MARCH 2011 BAD FAITH CASES
COURT DISMISSES BREACH OF CONTRACT CLAIM AFTER INSUREDS ALREADY HAD VOLUNTARILY WITHDRAWN BAD FAITH COUNT WITHOUT PREJUDICE (Philadelphia Federal)

Print Friendly, PDF & Email

The insureds owned a property in Darby, Pennsylvania that suffered severe damage when a wall on the neighboring property collapsed. At the time of the incident, the insureds had a property insurance policy with the insurer, and they submitted a claim for coverage under the policy shortly after the damage occurred. An independent adjuster inspected the property, and the insurer rejected the insureds’ claim only days after they submitted it.

The insurer had determined that the losses sustained fell under a provision in the policy that excludes “losses caused directly or indirectly from settling, shrinkage, bulging or expansions of foundations, walls, floors, roofs, or ceilings.” The insureds were not satisfied with the insurer’s decision, and they hired their own investigator to inspect the property. He asserted that the collapse of the bearing wall was “the direct result of additional retained soil places behind the retaining wall,” which would not trigger the exclusion mentioned above.
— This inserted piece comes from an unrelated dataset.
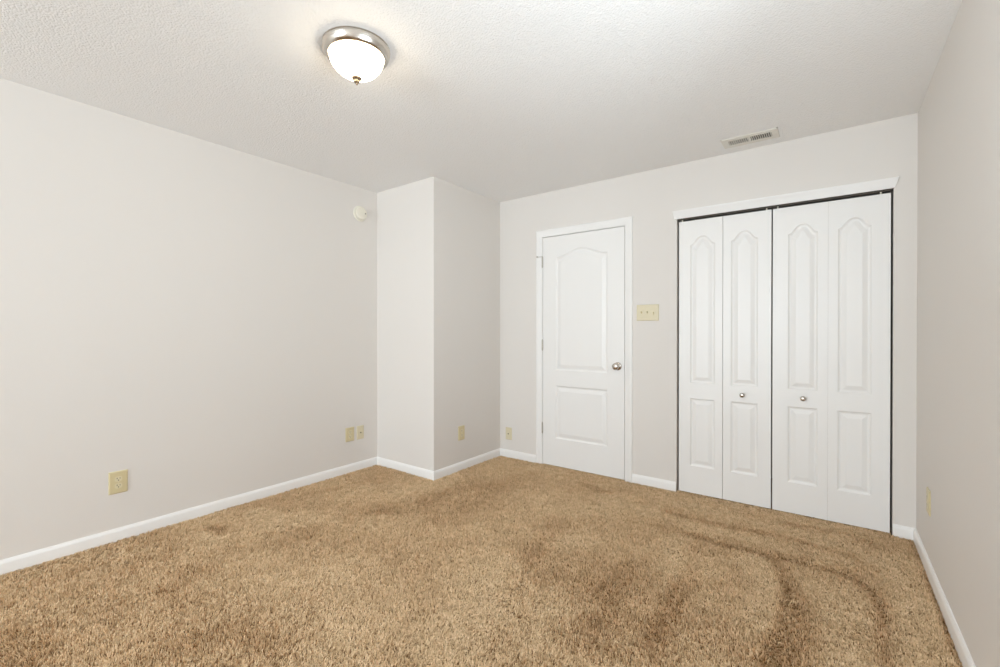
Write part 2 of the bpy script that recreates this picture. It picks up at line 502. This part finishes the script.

The insureds eventually sued the owner of the neighboring property, and they ended up recovering $140,000 in damages. After later selling their property, the insureds filed the instant suit against the insurer based on the information their investigator gave them, alleging breach of contract and bad faith. The insurer filed a motion for summary judgment, after which the insureds voluntarily withdrew the bad faith count without prejudice.

Because the parties did not dispute any key facts, the court simply had to interpret the insurance policy to determine whether the insurer breached its contract. It noted that if a provision in a policy is ambiguous, then it should be construed in favor of the insured, but a mere disagreement about an interpretation of a provision does not mean that the provision is ambiguous. In fact, the court here felt that the language of the policy exclusion mentioned above was clear and unambiguous. It had no choice but to give effect to the language of the exclusion and hold that the exclusion applied. The court therefore granted the insurer’s motion for summary judgment on the breach of contract after acknowledging again that the bad faith count was voluntarily dismissed without prejudice.

Date of Decision: March 4, 2011

Gillin v. Universal Underwriters Ins. Co., Civil Action No. 09-5855, United States District Court for the Eastern District of Pennsylvania, 2011 U.S. Dist. LEXIS 22590, (Mar. 4, 2011) (Tucker, J.)